Other Sacraments/Services



St. John’s warmly welcomes all who desire to join the community of those committing themselves to the way of Jesus to receive the sacrament of baptism.

Holy Baptism is the rite of initiation into the Christian community, and is one of the two rites universally upheld within the Christian tradition as sacraments (the other being Eucharist). As an Episcopal church, St. John’s baptizes infants, children, and adults. Baptism is normally observed in the context of the principal Sunday liturgy. Traditionally, the Christian church has baptized candidates at Easter, the Day of Pentecost (usually May or early June), All Saints’ Day (November), and the Feast of the Baptism of Our Lord (early January). St. John’s offers a few other dates in addition to these, generally on the “Family Liturgy” first-of-the-month Sundays.


When infant baptism became normative in the Christian church, confirmation was seen as a way for adolescents and adults to publicly reaffirm the vows made on their behalf as children. At St. John’s, the curate teaches confirmation classes for our youth, beginning at the end of eighth grade and culminating at the end of ninth grade. For adults who seek to be confirmed or received (the term for those who come to us from denominations that also practice confirmation), the rector will either hold classes or engage in one-on-one discussions. Confirmation and reception are held once a year at St. John’s, when a bishop of the Diocese of New York makes her or his annual visitation (generally in early to mid-spring).


In the Christian church, marriage is a lifelong covenant between two people, made in the presence of God and the church, to love and care for one another.

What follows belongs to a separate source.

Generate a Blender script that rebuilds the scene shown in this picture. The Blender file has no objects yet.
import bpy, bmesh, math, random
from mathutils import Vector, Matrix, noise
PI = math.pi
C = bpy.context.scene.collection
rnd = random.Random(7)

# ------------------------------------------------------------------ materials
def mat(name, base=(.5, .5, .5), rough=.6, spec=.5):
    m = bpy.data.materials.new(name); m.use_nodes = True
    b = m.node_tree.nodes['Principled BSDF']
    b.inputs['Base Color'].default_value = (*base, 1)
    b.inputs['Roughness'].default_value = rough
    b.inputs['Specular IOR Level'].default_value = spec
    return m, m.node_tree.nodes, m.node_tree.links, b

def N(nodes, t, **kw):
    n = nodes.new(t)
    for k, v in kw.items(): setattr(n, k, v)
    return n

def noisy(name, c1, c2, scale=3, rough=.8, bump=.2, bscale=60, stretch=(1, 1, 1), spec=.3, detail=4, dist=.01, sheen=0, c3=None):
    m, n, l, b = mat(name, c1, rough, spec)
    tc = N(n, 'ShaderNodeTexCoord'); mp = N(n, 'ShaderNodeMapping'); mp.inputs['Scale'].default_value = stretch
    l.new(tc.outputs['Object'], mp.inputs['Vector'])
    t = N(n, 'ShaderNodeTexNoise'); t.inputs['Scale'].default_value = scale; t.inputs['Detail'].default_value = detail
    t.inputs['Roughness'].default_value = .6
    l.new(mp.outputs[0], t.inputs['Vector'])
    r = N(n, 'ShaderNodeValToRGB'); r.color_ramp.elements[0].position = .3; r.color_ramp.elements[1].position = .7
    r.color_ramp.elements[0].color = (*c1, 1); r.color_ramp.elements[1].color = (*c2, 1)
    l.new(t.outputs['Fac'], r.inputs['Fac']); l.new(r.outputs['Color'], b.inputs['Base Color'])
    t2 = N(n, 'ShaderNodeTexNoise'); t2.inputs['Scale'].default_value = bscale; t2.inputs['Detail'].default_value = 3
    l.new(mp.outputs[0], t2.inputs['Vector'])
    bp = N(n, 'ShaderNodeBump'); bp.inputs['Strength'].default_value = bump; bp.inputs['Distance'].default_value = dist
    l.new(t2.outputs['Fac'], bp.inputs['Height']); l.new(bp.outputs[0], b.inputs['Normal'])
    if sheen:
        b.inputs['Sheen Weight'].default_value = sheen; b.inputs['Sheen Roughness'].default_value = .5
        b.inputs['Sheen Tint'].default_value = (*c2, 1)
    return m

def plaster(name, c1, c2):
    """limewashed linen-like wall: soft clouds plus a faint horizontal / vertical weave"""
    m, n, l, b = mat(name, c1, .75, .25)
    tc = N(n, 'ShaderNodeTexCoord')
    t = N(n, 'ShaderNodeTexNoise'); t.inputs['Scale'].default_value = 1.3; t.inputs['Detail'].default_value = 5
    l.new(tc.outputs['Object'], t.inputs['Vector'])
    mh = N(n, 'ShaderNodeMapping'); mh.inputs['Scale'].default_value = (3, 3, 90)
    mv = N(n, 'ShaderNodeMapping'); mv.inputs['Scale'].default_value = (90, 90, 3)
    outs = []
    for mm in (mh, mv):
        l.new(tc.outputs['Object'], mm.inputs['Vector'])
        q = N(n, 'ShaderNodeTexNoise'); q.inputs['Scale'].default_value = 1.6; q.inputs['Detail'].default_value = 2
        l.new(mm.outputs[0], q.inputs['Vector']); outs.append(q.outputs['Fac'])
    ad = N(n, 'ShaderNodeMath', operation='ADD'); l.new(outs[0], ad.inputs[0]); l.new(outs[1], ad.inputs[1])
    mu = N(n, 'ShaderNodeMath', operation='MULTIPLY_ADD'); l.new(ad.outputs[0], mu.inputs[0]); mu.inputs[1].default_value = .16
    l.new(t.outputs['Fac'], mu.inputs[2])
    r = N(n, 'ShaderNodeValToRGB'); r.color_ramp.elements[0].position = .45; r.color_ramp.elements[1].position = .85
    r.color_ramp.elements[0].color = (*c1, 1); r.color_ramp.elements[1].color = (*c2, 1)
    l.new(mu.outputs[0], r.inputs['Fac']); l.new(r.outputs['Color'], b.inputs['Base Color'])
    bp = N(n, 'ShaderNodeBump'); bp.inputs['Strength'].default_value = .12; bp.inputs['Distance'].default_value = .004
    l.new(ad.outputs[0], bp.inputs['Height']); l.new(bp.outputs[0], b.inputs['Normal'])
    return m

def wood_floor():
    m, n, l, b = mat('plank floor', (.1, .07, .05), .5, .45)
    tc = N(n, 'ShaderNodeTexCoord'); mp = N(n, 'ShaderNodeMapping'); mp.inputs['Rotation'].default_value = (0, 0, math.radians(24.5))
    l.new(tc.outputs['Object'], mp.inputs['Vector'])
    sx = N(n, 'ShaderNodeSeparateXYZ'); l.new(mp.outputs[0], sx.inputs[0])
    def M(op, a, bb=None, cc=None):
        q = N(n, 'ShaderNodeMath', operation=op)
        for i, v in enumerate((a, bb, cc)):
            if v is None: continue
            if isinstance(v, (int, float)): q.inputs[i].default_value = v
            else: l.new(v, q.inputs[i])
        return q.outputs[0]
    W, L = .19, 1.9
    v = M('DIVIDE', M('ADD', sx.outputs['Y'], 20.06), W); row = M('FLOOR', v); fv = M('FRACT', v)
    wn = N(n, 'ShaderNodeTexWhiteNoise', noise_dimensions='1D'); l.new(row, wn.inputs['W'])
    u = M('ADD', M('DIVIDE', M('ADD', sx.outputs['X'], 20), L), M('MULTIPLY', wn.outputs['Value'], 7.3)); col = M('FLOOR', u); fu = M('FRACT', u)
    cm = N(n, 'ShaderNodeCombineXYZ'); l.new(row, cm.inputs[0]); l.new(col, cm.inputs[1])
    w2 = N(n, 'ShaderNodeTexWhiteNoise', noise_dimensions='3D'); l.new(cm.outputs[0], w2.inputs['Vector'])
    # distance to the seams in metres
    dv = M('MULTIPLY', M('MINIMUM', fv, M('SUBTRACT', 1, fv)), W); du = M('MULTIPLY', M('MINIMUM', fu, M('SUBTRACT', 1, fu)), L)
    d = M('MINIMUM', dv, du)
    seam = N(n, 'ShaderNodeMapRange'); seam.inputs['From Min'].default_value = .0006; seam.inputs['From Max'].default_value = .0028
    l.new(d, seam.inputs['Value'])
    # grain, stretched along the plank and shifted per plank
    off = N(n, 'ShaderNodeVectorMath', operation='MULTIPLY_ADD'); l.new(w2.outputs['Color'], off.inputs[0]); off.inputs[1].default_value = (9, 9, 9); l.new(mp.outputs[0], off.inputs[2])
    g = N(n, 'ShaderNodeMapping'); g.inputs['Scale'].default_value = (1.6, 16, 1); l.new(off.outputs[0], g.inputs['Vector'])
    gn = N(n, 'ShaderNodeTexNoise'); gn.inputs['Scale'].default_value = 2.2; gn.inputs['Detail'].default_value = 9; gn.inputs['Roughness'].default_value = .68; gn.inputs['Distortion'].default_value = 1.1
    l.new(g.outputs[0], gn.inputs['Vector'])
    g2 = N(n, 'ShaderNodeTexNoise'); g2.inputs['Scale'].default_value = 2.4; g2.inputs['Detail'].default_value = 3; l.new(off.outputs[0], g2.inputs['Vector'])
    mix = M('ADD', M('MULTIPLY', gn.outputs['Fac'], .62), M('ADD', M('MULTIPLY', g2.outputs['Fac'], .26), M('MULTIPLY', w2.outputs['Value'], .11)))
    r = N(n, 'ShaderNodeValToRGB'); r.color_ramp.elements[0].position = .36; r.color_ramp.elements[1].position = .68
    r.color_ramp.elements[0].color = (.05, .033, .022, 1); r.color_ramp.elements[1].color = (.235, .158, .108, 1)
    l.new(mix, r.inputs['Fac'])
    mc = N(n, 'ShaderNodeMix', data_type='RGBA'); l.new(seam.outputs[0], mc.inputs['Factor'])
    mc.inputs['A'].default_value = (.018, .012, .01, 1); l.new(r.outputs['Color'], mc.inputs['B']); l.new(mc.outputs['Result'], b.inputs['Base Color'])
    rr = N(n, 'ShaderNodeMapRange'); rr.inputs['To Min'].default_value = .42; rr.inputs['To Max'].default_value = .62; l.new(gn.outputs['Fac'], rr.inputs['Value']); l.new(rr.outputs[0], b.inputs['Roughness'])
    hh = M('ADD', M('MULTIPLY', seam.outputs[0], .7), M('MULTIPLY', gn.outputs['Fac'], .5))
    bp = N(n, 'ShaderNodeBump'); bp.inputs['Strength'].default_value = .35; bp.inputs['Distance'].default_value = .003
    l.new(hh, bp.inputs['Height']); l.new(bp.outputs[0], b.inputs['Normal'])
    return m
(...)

St. John’s warmly invites all couples contemplating marriage to speak to the clergy. The Episcopal Church requires that at least one party be a baptized Christian and that couples engage in premarital counseling with the clergy. St. John’s and the Diocese of New York offer marriage for both heterosexual and same-sex couples.


In the Christian church, a funeral is an occasion to celebrate the Resurrection as well as the life of the deceased. Sadness is a natural human emotion, but the service of burial is intended to speak to the Christian hope that we are held in the heart of God in life and death. Any St. John’s parishioner may have her or his service of burial at the church. Those not formally affiliated with St. John’s may speak to the clergy about holding a funeral or memorial service at the church.